Le mot note n'a pas besoin d'orthographes différentes selon qu'il s'agisse de note de musique, note à l’école, de note de restaurant, de note en bas de page, de notes prises dans un cours ou dans une conférence, de note informelle (« prends en bonne note ! »)...etc. Devrait-on écrire nothe, notte, nohte… etc. ? A vous écouter, oui, il le faudrait. Je doute que vous en conveniez cependant.

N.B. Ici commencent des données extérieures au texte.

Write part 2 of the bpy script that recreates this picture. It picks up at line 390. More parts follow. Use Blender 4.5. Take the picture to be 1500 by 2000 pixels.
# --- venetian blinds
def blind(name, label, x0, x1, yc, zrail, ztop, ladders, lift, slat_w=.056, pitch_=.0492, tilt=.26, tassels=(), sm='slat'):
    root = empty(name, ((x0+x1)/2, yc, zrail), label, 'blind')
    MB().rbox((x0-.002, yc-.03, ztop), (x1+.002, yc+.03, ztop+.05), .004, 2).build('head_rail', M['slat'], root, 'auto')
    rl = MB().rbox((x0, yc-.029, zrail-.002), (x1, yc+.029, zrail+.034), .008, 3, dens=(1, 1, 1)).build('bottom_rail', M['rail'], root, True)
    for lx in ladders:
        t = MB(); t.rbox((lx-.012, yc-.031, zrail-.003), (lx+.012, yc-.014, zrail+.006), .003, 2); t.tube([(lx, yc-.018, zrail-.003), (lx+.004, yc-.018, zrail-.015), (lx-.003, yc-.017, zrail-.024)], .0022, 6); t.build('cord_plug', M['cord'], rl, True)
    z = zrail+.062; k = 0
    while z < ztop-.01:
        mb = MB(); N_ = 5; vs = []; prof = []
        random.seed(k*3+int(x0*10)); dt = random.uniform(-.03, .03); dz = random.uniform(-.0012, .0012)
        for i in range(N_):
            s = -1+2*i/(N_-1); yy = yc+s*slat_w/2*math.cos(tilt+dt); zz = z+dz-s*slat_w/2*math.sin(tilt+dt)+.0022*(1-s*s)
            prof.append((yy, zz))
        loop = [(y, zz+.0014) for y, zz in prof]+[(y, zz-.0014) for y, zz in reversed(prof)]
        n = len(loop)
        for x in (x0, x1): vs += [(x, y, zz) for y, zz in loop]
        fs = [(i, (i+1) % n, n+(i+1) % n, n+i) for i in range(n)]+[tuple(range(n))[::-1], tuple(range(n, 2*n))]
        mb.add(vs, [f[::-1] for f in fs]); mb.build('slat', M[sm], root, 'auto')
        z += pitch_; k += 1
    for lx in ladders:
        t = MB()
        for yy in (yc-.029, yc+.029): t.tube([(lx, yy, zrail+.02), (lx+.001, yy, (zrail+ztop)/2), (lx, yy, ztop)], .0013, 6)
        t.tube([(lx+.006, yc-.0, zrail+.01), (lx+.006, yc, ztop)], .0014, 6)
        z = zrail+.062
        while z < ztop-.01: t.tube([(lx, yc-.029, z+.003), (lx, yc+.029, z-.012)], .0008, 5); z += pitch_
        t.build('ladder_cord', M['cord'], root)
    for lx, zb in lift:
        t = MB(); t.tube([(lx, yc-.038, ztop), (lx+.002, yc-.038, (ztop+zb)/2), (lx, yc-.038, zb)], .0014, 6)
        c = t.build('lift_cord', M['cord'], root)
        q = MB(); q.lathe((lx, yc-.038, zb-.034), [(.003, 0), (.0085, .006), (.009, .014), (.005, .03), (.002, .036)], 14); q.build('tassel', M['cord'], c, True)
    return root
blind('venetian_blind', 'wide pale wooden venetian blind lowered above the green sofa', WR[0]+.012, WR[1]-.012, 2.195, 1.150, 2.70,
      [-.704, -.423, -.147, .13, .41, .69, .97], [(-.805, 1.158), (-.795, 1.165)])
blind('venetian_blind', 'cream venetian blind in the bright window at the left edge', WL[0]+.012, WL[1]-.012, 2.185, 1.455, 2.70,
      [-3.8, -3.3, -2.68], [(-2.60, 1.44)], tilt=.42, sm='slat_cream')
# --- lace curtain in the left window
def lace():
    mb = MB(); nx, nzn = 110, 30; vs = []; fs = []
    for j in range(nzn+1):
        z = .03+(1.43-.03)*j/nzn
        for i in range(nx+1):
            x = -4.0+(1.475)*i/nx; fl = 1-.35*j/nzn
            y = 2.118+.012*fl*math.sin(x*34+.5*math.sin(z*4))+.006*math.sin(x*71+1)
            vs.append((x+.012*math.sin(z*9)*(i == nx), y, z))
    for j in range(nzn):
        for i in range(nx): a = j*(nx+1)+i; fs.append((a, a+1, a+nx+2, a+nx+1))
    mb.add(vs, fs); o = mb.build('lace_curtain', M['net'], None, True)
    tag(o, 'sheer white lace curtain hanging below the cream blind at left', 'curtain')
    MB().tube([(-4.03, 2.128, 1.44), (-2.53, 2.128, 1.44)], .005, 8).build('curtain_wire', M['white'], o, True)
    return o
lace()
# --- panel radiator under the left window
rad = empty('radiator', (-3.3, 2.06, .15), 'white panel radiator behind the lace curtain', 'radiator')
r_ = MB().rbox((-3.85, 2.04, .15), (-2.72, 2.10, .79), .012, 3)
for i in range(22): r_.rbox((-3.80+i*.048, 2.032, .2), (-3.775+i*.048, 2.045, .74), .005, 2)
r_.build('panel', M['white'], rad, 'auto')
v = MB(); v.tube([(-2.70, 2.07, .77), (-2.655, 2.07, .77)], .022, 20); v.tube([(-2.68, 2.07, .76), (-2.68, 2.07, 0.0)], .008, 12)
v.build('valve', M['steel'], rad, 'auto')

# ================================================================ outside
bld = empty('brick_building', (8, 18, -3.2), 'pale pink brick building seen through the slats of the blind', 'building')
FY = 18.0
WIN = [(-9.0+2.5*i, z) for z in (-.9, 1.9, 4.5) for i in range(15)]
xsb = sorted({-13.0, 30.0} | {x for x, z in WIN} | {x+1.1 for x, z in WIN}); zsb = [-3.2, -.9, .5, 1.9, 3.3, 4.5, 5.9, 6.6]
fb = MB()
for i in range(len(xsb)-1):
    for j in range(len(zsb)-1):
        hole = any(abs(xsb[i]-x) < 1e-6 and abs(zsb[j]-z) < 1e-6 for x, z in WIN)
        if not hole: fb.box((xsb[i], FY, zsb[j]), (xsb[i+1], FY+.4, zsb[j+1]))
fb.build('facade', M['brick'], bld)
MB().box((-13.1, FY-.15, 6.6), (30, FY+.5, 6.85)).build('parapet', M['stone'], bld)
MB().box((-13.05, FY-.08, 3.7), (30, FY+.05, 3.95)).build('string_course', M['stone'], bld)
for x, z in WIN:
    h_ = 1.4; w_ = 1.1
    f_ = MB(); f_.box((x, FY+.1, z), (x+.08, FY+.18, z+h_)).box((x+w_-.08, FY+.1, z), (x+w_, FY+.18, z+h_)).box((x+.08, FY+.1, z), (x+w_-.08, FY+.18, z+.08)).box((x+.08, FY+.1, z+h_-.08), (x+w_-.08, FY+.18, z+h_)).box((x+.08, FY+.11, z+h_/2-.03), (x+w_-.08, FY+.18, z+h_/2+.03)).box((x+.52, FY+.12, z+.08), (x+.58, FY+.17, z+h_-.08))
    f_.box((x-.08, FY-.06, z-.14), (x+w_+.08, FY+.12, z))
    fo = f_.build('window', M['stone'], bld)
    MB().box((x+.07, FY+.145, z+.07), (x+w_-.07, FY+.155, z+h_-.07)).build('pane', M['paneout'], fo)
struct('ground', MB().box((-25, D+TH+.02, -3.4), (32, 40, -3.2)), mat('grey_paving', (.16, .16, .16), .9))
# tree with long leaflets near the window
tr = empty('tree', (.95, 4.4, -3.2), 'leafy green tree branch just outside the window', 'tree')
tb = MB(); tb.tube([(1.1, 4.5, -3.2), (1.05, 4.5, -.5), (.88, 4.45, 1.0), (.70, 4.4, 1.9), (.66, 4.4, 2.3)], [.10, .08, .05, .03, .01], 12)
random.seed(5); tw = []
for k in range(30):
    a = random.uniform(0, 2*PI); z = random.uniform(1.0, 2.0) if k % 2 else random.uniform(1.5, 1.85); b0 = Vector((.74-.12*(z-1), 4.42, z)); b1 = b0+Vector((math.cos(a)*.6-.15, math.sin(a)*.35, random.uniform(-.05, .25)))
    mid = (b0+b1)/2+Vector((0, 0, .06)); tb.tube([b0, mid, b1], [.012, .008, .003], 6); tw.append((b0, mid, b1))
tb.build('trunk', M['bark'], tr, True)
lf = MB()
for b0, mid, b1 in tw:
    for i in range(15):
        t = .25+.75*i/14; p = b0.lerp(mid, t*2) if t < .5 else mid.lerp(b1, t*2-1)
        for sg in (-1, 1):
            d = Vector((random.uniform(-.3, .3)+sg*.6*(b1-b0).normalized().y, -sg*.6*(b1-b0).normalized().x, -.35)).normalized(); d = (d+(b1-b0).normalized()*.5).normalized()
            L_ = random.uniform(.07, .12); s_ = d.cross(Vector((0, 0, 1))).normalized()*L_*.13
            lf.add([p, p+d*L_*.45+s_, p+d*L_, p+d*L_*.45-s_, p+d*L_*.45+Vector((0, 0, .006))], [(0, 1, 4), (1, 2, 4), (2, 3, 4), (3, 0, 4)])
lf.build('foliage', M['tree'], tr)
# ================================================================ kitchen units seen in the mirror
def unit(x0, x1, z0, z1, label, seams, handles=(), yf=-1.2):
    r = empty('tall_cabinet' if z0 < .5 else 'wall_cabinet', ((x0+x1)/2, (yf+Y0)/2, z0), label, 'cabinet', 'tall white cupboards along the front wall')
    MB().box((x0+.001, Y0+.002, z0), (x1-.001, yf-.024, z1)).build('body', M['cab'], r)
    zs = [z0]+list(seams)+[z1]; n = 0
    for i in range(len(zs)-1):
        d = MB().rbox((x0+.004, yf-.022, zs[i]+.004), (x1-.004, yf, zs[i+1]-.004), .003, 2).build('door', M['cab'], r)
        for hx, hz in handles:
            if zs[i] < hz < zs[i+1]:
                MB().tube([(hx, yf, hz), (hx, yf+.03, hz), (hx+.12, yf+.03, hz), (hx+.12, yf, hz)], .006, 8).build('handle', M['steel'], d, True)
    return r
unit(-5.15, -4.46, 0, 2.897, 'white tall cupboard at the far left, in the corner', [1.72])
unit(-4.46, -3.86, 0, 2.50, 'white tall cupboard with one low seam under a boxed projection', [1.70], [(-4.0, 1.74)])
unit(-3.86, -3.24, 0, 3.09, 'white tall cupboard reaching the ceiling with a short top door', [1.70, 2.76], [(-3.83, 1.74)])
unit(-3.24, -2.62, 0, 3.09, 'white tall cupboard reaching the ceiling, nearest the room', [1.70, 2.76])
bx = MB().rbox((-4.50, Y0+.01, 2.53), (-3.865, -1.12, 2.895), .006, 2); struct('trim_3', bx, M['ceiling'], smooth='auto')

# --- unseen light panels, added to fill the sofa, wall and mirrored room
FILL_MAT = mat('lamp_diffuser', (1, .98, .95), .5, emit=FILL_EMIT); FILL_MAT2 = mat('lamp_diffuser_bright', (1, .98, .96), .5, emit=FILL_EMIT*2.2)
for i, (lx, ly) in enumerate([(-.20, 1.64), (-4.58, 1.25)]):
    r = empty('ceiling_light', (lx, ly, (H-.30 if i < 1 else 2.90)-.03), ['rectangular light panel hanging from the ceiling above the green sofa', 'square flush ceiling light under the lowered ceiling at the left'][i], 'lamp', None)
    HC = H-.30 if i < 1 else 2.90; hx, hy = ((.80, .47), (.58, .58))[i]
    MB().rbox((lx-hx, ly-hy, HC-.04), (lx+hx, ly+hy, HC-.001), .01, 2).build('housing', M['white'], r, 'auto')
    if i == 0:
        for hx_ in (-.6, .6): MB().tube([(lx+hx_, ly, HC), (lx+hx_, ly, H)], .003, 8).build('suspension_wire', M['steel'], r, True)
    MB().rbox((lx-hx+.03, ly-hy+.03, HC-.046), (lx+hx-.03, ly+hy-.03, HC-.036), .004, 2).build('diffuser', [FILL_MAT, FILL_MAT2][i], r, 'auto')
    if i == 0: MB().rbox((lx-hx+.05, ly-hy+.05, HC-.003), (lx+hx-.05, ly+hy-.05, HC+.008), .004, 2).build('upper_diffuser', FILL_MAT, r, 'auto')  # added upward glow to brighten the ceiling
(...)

L’écriture du français a été déduite du latin. Pendant des siècles, les lettrés lisaient et écrivaient essentiellement le latin. Pour le français, il écrivait escrireresver... avec des lettres muettes au milieu d’un mot, survivance du latin tout proche. La connaissance de ces lettres muettes au centre des mots apportait une difficulté orthographique inutile. De 1630 à 1835, à raison d’une étape tous les douze ans environ, une grande réforme de l’orthographe a permis une démocratisation du français écrit. C’est le traitement d’un problème pédagogique qui a guidé cette évolution. Dans le même temps, une grammaire s'est constituée peu à peu : Pierre Restaut distingue l’orthographe lexicale et l’orthographe grammaticale (1732)... Ce mouvement réformateur cesse au XIXe siècle, quand on entre directement dans l’écriture du français, sans passer par le latin. À partir de 1830, l’orthographe s’autonomise en discipline scolaire. Un engouement lui donne une grande place, ce qui rend l’enseignement du français, et l’enseignement français, très formels ! La défaite de 1870 conduit à une critique de cette conception de l’école : il faudrait des Français qui connaissent la géographie, l’histoire, aient un sentiment d’appartenance nationale... Pour ce faire, Jules Ferry et Ferdinand Buisson veulent tourner l’enseignement du français vers la littérature. Ils sont accusés (déjà) de faire baisser le niveau en orthographe. Il nous faudrait une réforme de l’orthographe qui rapproche le français de cette visée fondamentale de l’écriture : « ressembler » le plus possible à la prononciation. Faute de le faire, l’orthographe est en train de devenir un instrument de sélection sociale et scolaire : les classes aisées font l’effort d’apprendre l’orthographe ancienne et figée (par conformisme, par conscience du fait que c’est un signe de reconnaissance). Cette longue suite de règles sans rationalité, assorties de nombreuses exceptions, favorise les esprits dociles, obéissants et moutonniers. André Chervel, à qui je dois cet abrégé historique, appelle à une réforme moyenne, claire et facilement exprimable : tous les noms et adjectifs prennent un s au pluriel (sauf ceux terminés par s, z ou x) ; plus de consonnes doubles au milieu des mots sauf si la prononciation l’exige (home pour homme, on garde terre, passer...). Afin de refaire de l’orthographe une discipline scolaire et de l’enseigner efficacement à tous, de la pratiquer sans angoisses, avec sérieux et légèreté.

Une réforme de 26 ans d’âge comme on dit pour le whisky, n’ayant pas du tout infusée, on continuera à défendre une orthographique canonique quasi-impraticable et une confusion orthographique, façon texto, dont on dira le plus grand mal, certain d’être soi-même dans le seul et plus grand bien.